You are not going to get arrested as a European for simply visiting the US without a criminal record or prior visa violations. I'm an immigrant to the US and have spoken extensively with an immigration lawyer on this topic. The biggest risk right now is to Spanish-speakers and folks who aren't white.

@ehashman @icing I think you're nitpicking here. The US immigration system is a bureaucratic nightmare. If this guy was not legally in the US why did he get a work permit? It makes no sense that you can be deportable and have legal status at the same time unless you've intentionally designed a system that lets you arbitrarily abuse people, which absolutely applies to the US immigration system. Nobody is arguing that people who aren't white are being disproportionally targeted and are suffering worse abuses.

@icing @duk3luk3 > If this guy was not legally in the US why did he get a work permit?

Probably because he only married a US citizen recently and therefore wasn't previously eligible for any work permit, and was working under the table before which was tolerated because he's a white European who wasn't committing crimes?

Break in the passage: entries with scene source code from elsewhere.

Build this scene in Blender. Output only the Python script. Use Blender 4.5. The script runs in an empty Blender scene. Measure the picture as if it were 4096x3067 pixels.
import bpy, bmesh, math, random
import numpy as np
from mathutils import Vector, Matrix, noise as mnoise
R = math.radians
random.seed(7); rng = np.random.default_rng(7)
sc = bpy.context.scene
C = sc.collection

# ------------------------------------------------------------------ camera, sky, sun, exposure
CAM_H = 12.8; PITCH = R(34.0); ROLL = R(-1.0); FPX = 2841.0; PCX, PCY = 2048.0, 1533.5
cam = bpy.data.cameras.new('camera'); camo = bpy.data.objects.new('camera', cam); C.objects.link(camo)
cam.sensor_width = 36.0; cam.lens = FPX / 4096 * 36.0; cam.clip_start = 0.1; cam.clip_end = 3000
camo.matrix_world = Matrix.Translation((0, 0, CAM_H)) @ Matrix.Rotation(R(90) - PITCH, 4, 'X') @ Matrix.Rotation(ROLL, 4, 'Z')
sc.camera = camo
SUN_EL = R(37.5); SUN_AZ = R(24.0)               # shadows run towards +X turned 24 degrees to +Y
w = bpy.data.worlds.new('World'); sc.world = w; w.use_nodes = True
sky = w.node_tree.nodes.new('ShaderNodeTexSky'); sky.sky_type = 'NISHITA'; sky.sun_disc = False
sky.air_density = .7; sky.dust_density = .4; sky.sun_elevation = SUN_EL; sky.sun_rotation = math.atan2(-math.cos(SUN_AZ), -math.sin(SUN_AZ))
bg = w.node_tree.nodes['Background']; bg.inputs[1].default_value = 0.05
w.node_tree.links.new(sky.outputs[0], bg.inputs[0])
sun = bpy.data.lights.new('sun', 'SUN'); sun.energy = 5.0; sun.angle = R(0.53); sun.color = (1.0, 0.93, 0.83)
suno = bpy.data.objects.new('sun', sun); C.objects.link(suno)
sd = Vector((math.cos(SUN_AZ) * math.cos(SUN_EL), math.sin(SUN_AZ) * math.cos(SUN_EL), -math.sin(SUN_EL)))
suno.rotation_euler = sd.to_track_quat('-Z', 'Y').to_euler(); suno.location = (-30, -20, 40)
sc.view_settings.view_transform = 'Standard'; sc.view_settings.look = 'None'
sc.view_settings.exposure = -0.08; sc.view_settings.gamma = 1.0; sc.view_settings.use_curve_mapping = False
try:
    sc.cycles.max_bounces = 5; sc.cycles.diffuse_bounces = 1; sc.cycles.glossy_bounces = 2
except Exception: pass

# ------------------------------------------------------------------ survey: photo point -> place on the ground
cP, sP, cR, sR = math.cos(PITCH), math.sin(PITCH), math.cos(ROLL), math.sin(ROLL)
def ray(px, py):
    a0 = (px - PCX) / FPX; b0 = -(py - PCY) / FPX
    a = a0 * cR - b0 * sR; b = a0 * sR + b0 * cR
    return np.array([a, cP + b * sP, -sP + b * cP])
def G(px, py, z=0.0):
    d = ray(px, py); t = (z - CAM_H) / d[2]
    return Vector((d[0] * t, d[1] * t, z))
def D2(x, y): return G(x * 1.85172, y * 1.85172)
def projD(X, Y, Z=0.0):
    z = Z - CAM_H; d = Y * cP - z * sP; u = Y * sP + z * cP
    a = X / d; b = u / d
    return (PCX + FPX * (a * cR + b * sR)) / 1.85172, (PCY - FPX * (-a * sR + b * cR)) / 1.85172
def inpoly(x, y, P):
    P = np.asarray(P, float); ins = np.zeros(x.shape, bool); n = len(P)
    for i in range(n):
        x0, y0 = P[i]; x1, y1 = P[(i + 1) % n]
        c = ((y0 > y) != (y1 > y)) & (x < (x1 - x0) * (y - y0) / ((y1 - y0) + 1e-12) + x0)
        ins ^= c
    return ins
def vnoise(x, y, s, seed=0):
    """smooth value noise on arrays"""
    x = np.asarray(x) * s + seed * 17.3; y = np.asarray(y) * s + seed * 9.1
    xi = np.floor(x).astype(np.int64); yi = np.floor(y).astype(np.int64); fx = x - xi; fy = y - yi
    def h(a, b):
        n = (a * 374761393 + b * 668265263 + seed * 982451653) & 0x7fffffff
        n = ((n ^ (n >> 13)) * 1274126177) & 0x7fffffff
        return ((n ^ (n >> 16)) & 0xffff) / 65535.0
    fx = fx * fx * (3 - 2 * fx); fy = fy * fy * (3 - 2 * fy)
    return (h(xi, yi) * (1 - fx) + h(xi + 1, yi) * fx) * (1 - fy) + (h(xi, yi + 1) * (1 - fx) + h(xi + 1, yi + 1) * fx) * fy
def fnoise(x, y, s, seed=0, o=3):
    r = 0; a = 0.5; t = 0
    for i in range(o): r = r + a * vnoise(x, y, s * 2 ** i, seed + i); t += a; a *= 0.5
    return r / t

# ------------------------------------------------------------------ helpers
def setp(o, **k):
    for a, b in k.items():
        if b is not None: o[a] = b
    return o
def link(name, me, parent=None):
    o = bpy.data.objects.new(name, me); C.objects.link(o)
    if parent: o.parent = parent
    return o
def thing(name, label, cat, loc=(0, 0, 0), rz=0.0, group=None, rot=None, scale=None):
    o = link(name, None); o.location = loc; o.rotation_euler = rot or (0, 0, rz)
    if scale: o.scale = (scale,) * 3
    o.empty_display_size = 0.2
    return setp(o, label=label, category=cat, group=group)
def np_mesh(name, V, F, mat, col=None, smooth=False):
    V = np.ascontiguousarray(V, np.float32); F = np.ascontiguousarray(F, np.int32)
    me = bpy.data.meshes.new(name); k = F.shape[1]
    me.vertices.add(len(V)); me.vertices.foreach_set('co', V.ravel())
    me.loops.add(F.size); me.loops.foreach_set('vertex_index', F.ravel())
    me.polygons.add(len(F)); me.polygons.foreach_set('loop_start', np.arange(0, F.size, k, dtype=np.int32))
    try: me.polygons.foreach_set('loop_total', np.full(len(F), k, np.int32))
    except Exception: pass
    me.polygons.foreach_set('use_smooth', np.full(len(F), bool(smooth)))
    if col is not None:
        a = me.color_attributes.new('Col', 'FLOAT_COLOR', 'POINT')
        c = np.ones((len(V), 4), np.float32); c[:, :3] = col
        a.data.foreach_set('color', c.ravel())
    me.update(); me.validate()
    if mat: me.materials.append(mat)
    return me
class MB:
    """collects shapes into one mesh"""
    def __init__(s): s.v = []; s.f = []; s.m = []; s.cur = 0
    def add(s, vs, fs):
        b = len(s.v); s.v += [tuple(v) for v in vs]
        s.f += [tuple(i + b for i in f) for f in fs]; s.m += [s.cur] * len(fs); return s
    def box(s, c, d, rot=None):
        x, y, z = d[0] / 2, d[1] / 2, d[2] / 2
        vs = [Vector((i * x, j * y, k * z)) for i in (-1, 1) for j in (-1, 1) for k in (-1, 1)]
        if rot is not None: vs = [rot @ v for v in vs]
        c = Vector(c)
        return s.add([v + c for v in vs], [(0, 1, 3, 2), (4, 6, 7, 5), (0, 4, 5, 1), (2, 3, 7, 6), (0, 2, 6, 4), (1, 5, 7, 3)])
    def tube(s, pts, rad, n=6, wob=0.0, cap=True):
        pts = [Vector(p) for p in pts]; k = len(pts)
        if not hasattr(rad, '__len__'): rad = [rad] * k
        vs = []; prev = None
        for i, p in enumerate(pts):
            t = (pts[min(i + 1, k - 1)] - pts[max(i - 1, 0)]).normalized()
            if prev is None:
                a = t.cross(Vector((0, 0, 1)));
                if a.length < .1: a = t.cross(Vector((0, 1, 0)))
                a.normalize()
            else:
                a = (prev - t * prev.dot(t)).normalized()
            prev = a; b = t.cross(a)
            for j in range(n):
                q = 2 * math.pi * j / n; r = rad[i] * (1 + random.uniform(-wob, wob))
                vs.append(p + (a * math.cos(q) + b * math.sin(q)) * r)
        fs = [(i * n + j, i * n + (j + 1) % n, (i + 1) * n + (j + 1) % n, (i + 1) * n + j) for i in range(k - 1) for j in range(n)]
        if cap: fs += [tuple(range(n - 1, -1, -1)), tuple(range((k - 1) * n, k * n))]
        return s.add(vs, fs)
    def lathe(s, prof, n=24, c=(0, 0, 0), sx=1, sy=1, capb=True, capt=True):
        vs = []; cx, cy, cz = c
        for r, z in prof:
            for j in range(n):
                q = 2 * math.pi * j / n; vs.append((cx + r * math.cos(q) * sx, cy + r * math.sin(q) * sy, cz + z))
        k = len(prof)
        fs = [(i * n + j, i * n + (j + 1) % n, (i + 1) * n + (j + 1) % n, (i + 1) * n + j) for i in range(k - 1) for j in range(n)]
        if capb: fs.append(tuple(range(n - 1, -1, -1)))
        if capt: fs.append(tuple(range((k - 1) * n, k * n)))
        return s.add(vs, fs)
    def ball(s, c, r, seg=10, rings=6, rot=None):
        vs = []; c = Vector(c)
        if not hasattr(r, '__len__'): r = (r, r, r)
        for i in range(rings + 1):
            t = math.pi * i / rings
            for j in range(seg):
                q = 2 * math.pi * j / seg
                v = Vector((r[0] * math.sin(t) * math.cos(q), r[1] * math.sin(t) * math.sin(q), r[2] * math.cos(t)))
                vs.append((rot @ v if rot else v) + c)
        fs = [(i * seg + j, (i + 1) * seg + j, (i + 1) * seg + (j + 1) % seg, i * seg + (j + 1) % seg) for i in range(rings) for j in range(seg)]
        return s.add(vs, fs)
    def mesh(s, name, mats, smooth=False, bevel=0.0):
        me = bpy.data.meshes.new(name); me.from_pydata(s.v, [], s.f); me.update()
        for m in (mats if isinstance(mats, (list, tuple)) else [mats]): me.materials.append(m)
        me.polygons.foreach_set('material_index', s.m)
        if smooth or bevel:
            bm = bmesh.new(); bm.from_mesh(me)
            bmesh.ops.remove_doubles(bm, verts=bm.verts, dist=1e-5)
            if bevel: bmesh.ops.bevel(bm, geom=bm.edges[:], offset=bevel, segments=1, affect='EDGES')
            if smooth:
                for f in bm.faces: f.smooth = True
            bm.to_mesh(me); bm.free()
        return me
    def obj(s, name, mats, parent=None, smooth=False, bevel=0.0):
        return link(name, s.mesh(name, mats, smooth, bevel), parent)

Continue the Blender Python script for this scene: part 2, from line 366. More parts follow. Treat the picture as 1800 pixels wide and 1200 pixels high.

The US immigration system is absolutely miserable but it's true of of most countries that you can't overstay a tourist visa and then stick around and work without authorization for two decades. I am a US LPR, I submitted over 200 pages for my application, and I have been following immigration abuses since the Obama era. And yet no one was saying "don't come to the US" when this was happening to non-white folks over the past decade+.